Wer wagt das schon noch, alle drei Violinsonaten von Johannes Brahms in einem Konzert zu präsentieren? Dass sie mit den Meistergeigern verschiedenster Couleur ohne weiteres mithalten kann, bewies die junge Holländerin Janine Jansen im Kammermusiksaal der Philharmonie.

Wer wagt das schon noch, alle drei Violinsonaten von Johannes Brahms in einem Konzert zu präsentieren? Dass sie mit den Meistergeigern verschiedenster Couleur ohne weiteres mithalten kann, bewies die junge Holländerin Janine Jansen im Kammermusiksaal der Philharmonie. Und sie bewies zugleich, dass derart sensibles, persönliches Spiel eigentlich konkurrenzlos ist. Ein schönes Beispiel auch dafür, wie der Off-Veranstalter Frank Dodge mit seinen "Spectrum Concerts" durch alle finanziellen und künstlerischen Wechselfälle hindurch immer wieder für lebendige Musik-"Events" sorgt. Das Abgespielteste, Etablierteste wird hier aufregend neu.

Das ganze Brahms-Spektrum legt Jansen frei, spürt hinter der kunstvoll geknüpften Struktur die Seele auf, die raue Schale und den weichen Kern. Sanfter als in den Sonaten G-Dur und A-Dur geht es kaum. In frei fließender Gesanglichkeit macht die Geigerin aus den Werken poetische Erzählungen voll intimer Bekenntnisse, auf die manche eingewobenen Liedzitate verweisen. Das "Regenlied" nach Klaus Groth etwa, Geburtstagsgeschenk für Clara Schumann, gibt dem G-Dur-Werk neben dem Beinamen "Regensonate" die herzklopfende Rhythmusstruktur und melancholische thematische Prägung. Jansen erfüllt sie mit eindringlicher Sprachkraft, zart, wie atemlos an den Übergängen, dann wieder voll leidenschaftlicher Aufschwünge.

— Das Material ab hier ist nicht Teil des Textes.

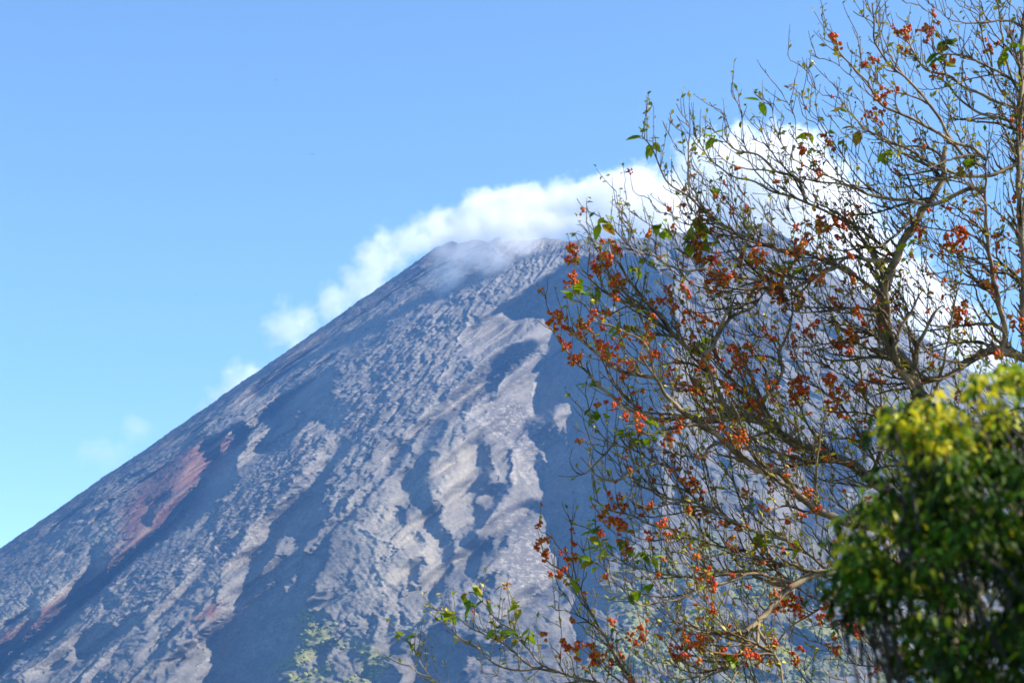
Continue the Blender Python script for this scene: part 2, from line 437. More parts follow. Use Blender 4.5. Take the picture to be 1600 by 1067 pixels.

Für ihre schlanke, perfekt ausgehörte Tongebung wirkt Daniel Blumenthal am Klavier manchmal etwas zu kompakt, kann aber ebenso mit trockenen Bässen den "knorrigen Brahms" darstellen. Stellenweise profitiert auch die A-Dur-Sonate, durch das Hauptmotiv zum Beinamen "Meistersinger" gelangt, im Seitenthema aber einer anderen Herzensflamme zugeeignet, von dieser Gegensätzlichkeit. Die blaue Blume der Romantik scheint hier ebenso auf wie die blassblaue Blümchentapete des Biedermeiers, herzzerreißende Süße neben etwas plüschiger Betulichkeit. Doch den neckischen Walzerpassagen im Mittelsatz fehlt die Präzision. Das virtuose Feuer der düsteren d-moll-Sonate wiederum verwischt den Temperamentsunterschied. Und doch, während Jansen immer wieder Fäden wie aus geschmolzenem Silber spinnt, bleibt der Pianist zuverlässig-kühl.

Besser passen die beiden in der Zugabe zusammen, im störrisch-schwärmerischen Scherzo aus der gemeinsam mit Robert Schumann und Albert Dietrich verfassten "F - A - E"-Sonate: "Frei, aber einsam".